(Scenes as source code)

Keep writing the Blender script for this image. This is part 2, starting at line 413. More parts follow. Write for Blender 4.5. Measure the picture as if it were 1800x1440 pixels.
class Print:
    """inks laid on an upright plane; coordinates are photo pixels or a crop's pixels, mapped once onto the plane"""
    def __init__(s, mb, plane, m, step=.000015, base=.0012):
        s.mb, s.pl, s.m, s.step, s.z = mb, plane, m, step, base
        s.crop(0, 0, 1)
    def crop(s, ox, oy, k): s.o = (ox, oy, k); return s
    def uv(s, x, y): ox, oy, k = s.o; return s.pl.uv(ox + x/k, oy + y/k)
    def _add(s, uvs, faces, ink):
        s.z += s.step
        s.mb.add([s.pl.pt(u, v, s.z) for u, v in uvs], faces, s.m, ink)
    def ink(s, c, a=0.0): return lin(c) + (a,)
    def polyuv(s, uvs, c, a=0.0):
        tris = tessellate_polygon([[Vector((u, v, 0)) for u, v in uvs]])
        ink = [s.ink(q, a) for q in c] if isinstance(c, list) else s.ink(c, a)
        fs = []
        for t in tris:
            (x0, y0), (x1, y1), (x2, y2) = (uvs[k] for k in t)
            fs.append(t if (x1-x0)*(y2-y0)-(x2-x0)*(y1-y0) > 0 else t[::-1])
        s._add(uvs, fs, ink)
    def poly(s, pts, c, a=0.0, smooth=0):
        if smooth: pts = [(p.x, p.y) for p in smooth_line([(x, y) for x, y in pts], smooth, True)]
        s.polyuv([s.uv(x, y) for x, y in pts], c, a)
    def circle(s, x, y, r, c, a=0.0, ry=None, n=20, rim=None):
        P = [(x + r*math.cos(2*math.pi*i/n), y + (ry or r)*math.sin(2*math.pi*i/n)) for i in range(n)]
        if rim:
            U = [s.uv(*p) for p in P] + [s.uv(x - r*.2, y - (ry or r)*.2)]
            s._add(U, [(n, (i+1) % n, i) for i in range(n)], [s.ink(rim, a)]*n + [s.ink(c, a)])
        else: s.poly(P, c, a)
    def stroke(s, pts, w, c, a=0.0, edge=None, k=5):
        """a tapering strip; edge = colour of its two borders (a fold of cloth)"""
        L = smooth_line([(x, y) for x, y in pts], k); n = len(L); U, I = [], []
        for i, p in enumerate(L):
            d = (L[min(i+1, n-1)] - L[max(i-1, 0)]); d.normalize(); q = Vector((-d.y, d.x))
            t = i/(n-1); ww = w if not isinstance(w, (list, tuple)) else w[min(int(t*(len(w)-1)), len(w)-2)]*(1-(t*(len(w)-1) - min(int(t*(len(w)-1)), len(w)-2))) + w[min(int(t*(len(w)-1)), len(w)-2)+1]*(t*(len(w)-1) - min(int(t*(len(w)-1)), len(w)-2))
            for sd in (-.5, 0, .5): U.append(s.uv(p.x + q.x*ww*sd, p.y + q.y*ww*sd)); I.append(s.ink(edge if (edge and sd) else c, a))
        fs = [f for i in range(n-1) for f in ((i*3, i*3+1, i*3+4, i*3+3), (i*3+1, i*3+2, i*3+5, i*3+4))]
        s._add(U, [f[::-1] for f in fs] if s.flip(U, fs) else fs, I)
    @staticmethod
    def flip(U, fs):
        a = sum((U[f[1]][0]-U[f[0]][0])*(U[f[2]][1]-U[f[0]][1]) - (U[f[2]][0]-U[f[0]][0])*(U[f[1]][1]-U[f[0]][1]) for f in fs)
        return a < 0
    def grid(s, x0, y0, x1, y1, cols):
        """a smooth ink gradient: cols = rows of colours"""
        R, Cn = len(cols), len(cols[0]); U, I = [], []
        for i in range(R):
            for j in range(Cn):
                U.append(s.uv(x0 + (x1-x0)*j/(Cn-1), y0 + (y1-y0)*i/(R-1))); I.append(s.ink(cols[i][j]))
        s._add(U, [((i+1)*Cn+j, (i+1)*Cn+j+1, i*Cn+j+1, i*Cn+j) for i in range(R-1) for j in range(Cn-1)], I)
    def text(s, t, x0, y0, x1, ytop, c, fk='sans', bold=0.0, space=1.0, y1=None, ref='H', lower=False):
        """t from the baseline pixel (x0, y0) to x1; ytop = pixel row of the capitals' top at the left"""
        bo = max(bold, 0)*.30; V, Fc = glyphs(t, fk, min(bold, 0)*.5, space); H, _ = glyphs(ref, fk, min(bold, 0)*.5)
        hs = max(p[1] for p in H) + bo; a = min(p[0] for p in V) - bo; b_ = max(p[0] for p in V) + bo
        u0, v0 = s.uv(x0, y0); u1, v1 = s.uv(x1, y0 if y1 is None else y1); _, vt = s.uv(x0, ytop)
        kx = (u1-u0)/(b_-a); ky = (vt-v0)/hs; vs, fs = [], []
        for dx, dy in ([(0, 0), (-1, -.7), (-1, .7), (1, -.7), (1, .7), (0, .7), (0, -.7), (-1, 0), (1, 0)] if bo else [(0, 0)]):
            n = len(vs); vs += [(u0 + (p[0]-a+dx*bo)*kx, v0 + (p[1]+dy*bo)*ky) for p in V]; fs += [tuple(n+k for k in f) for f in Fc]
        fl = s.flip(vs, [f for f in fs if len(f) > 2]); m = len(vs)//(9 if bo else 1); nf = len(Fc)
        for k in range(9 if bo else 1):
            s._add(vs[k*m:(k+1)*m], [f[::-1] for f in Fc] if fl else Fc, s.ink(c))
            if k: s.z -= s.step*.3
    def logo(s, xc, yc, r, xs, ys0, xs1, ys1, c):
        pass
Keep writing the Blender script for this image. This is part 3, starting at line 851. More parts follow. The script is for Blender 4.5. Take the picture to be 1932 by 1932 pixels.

# TASK TO CARRY OUT:
Copy every line of the material in which the word "pixels" occurs.

# OUTPUT OF THE TASK:
Keep writing the Blender script for this image. This is part 2, starting at line 413. More parts follow. Write for Blender 4.5. Measure the picture as if it were 1800x1440 pixels.
    """inks laid on an upright plane; coordinates are photo pixels or a crop's pixels, mapped once onto the plane"""
Keep writing the Blender script for this image. This is part 3, starting at line 851. More parts follow. The script is for Blender 4.5. Take the picture to be 1932 by 1932 pixels.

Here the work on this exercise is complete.